Obama releases guidance on acceptable stimulus spending

President Obama on Friday issued a directive to federal agencies outlining appropriate spending under the 2009 American Recovery and Reinvestment Act.

The guidance is aimed at ensuring spending decisions are predicated on how programs will benefit the economy.

"Decisions about how Recovery Act dollars are spent will be based on the merits," Obama told the National Conference of State Legislatures. Initiatives that maximize job creation, make health care affordable, rebuild crumbling roads and bridges, or provide other "enduring benefits" to taxpayers must take priority, he said.
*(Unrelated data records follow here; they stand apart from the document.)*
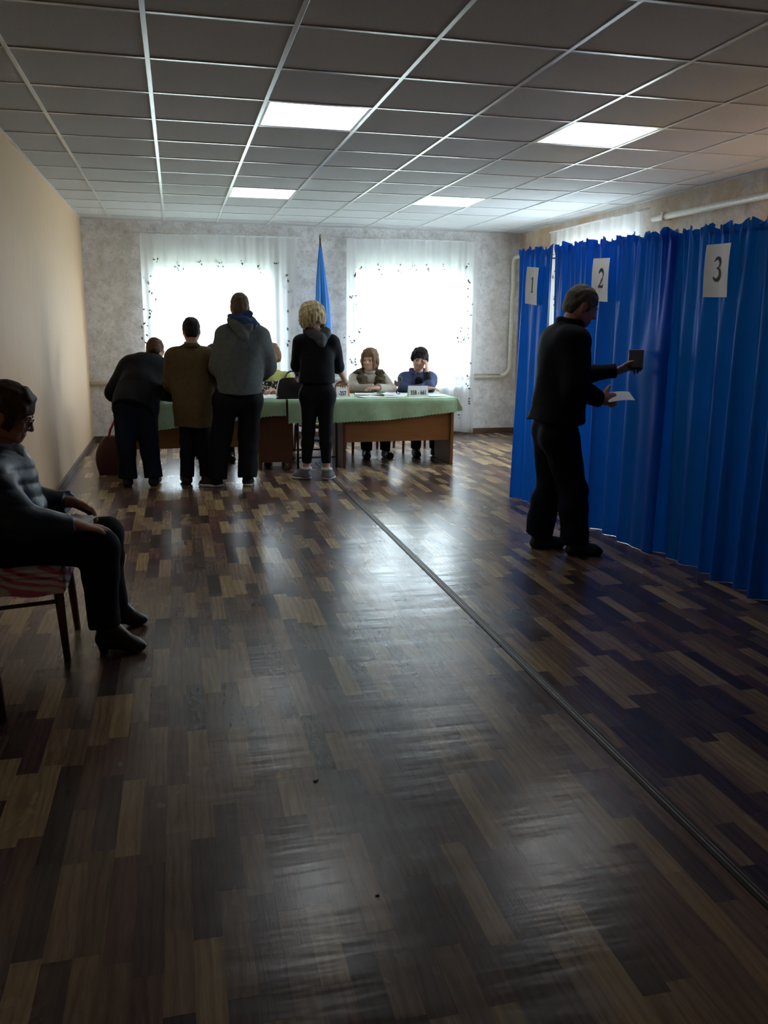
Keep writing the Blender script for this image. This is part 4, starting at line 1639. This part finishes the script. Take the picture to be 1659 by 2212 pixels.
def trousers(fig, m, e=.014, to=1.0, hem=None, waist_e=.012, seed=5, wave=.006):
    v = Vol(fig.vox)
    for sd in 'LR':
        A, B, W = fig['hip' + sd], fig['kn' + sd], fig['an' + sd]
        s = fig.s
        E = B + (W - B) * to
        v.cap(A, B, .088 * s + e, .060 * s + e * 1.2, .03)
        cf = B + (W - B) * .30 - fig.f * .006
        rc = max(.058 * s + e * 1.1, (hem or .05) * s + e)
        v.cap(B, cf, .060 * s + e * 1.2, rc, .03)
        v.cap(cf, E, rc, (hem or .050) * s + e, .03, None, True)
    v.cap(fig['hipL'], fig['hipR'], .092 * fig.s + e, .092 * fig.s + e, .05, (fig.f, .92))
    v.cap(fig['pelvis'], fig['pelvis'] * .6 + fig['chest'] * .4, .142 * fig.s + waist_e, .132 * fig.s + waist_e, .05, (fig.f, .68))
    v.wave(wave, 26, seed, (1, 1, .7))
    return v.build('trousers', m, fig.t)


def top_garment(fig, name, m, e=.022, hem=None, hem_n=None, skirt=None, sleeve=.93, sleeve_e=None, cut_neck=True, wave=.008, quilt=None, seed=2, wide=1.0, depth=.7, extra=None, freq=22):
    v = Vol(fig.vox)
    fig.torso(v, e, .05, wide, depth)
    if skirt:
        v.cap(fig['pelvis'] * .7 + fig['chest'] * .3, skirt[0], .140 * fig.s * wide + e, skirt[1], .05, (fig.f, depth + .04))
    if hem is not None:
        v.cut(hem, hem_n if hem_n is not None else (0, 0, -1))
    if cut_neck:
        ax = unit(fig.hc - fig['neck'])
        v.cut(fig['neck'] + ax * .030, ax)
    se = e if sleeve_e is None else sleeve_e
    for sd in 'LR':
        sl = sleeve[sd] if isinstance(sleeve, dict) else sleeve
        fig.arm(v, sd, se, sl, .035, True, .062)
    if extra: extra(v)
    v.wave(wave, freq, seed, (1, 1, .6))
    if quilt: v.quilt(*quilt)
    return v.build(name, m, fig.t)


def ring(v, c, ax, rad, r, k=.015, squash=None, n=14, skip=None):
    ax = unit(ax); a = unit(np.cross(ax, V3(0.3, 1, 0.2))); b = np.cross(ax, a)
    pts = [c + (a * math.cos(6.2832 * q / n) + b * math.sin(6.2832 * q / n)) * rad for q in range(n + 1)]
    v.chain(pts, [r] * (n + 1), k)


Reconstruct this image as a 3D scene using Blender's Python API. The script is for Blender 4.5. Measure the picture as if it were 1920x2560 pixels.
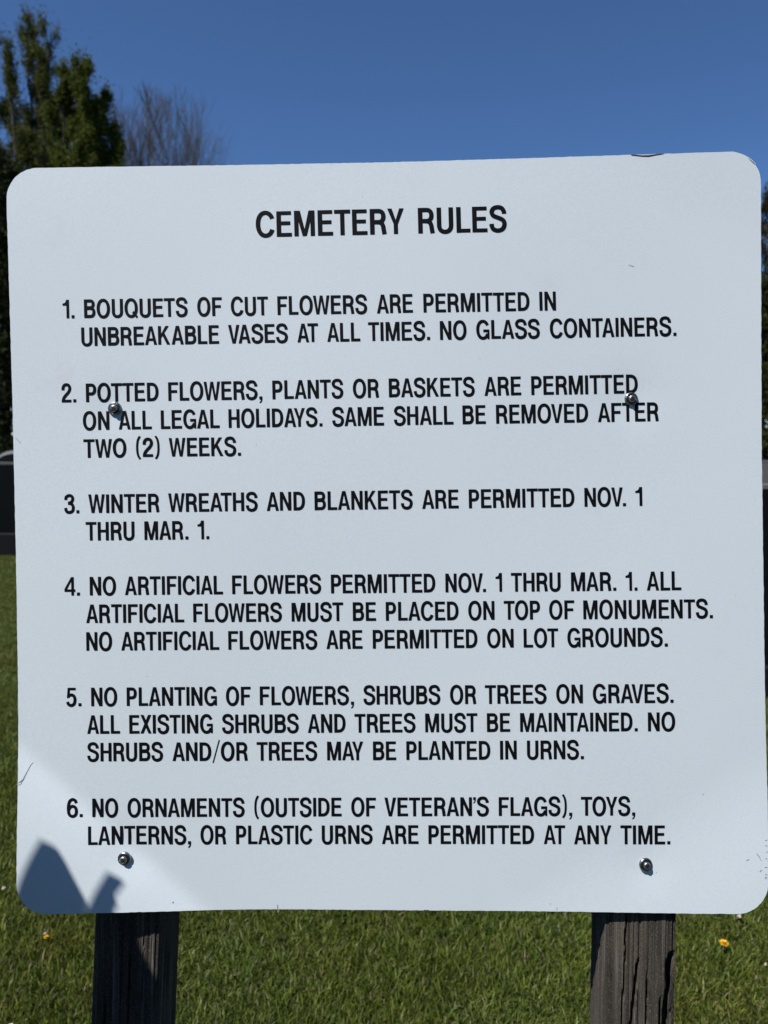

"Whenever a project comes up for review, we're going to ask a simple question," the president said. "Does it advance the core mission of the Recovery Act? Does it jump-start job creation? Does it lay the foundation for lasting prosperity?"

Obama also continued to stress transparency in communications between members of his administration and lobbyists, particularly on stimulus programs. Under the new guidance, lobbyists who want to talk with an administration member about a Recovery Act project must submit their requests in writing, and that correspondence will be posted online. The topics of meetings between administration officials and lobbyists on stimulus efforts also will be published.

"There is the letter of the law, and then there is the spirit of the law," Vice President Joe Biden told conference participants. "We intend to make sure the spirit of the law is what's actually followed here, in addition to the letter."

Biden, who is overseeing Recovery Act efforts, sent a letter Thursday to the U.S. Conference of Mayors asking for help spreading the word about appropriate stimulus spending. The vice president warned that while certain projects, such as casinos, golf courses and swimming pools, are statutorily excluded from receiving funds, others will be considered unacceptable as well.

"The increasingly tough times we face -- and specific provisions of the Recovery Act -- suggest that some types of projects, though not explicitly prohibited, are inconsistent with the purpose of the act, and should not be funded," Biden wrote. "At this critical moment, we simply cannot afford to fund projects that do not meet absolutely critical needs."